Восстановление традиций «школы Покровского» необходимо, по крайней мере, в интересах научной добросовестности и исторической справедливости. И все же простого возвращения к идеям Покровского уже недостаточно. Если господствовавшие в русской исторической науке концепции мало изменились за последние сто лет, то археология и архивные исследования заметно продвинулись. Одновременно «школа миросистемного анализа» в англоязычной социологической и исторической литературе дала нам важные идеи для понимания общественного развития. Парадоксальным образом, перечитывая Покровского под этим углом зрения, легко прийти к выводу, что переосмысление господствующих концепций русской истории должно быть даже еще более радикальным, чем у марксистского исследователя начала века.

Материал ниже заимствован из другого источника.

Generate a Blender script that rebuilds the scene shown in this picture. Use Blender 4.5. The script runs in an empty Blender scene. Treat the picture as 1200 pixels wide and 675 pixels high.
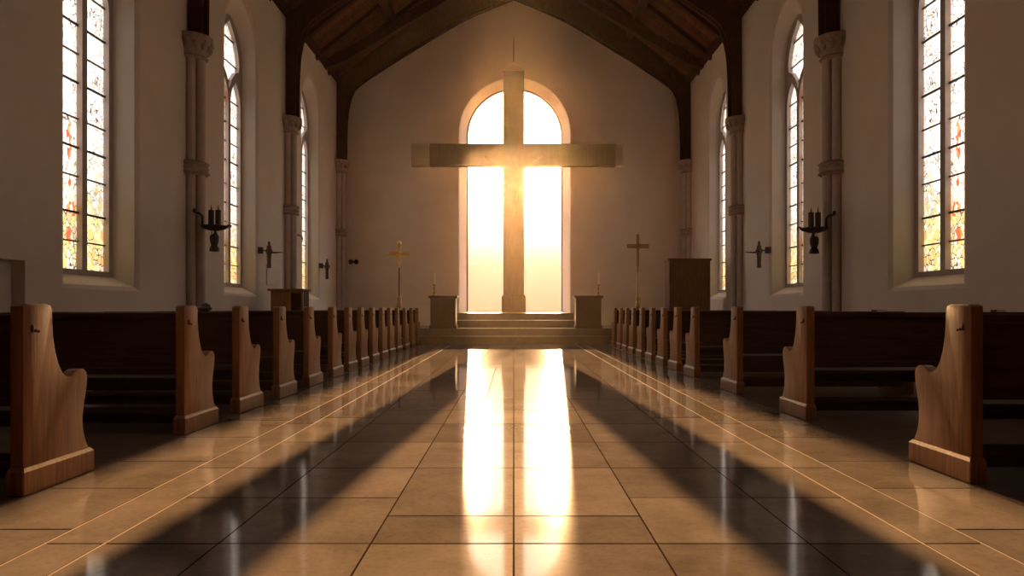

Между тем, реальное развитие общественной мысли в посткоммунистической России пошло по совершенно иному пути. Крах советской идеологии не мог не породить серьезного кризиса и в общественных науках. Поскольку марксизм был поставлен вне закона, а бесконечно повторять тезисы столетней давности было уже невозможно, умами завладела «теория цивилизаций». Книга Сэмюэла Ф. Хантингтона «Столкновение цивилизаций» [8]как-то сразу вошла в моду, даже раньше, чем ее кто-либо успел прочитать. Ссылаться на нее могли сторонники противоборствующих политических взглядов – одни обещали возвращение России в лоно «европейской цивилизации», из которой она выпала не то в 1917 году, не то в XIII веке, другие, напротив, призывали охранять устои «русской» или «евразийской» цивилизации.
Основоположником цивилизационного подхода к истории принято считать Освальда Шпенглера. Однако еще до того, как им был написан знаменитый «Закат Европы», похожие представления об истории были сформулированы консервативным русским мыслителем Николаем Данилевским. Книга Данилевского «Россия и Европа», опубликованная в 1871 году, когда русское общество понемногу оправлялось от шока, вызванного поражением в Крымской войне, проникнута неприязнью к «неблагодарному Западу», не умеющему оценить «великодушия» России. Данилевский особо подчеркивает, что врагом России являются не правительства, а именно народы, общество западных стран. Данилевский убежден, что во время Крымской войны «общественное мнение Европы было гораздо более враждебно к России, нежели ее правительственные и дипломатические сферы» [Любопытно, что в предисловии к этому изданию книги Данилевского его теории прямо противопоставляются марксистской концепции миросистемы. Причем преимущество «цивилизационного подхода» доказывается весьма своеобразно. Оказывается, миросистемный подход, обнаруживая периферийность России, вызывает пессимизм, тогда как идеи Данилевского настраивают русского человека на оптимистический лад. Жаль, что общественные теории оцениваются не по тому, насколько они правильно объясняют реальность, а по тому, какое настроение они вызывают у читателя. Нелишне, кстати, напомнить, что пессимизм и оптимизм – дело субъективное. Миросистемная теория вовсе не утверждает, будто страны периферии неизбежно обречены зависеть от Запада. Она лишь объясняет, почему они не могут решить собственные проблемы, не преобразуя миросистему в целом] [9]. Все дело в глубокой неприязни, которую западная цивилизация, основанная на принципах «утилитарности» и «практической пользы», испытывает к русской цивилизации, воплощающей гармонию практического начала и высокой духовности. На Западе «нет места закону любви и самопожертвования» [10].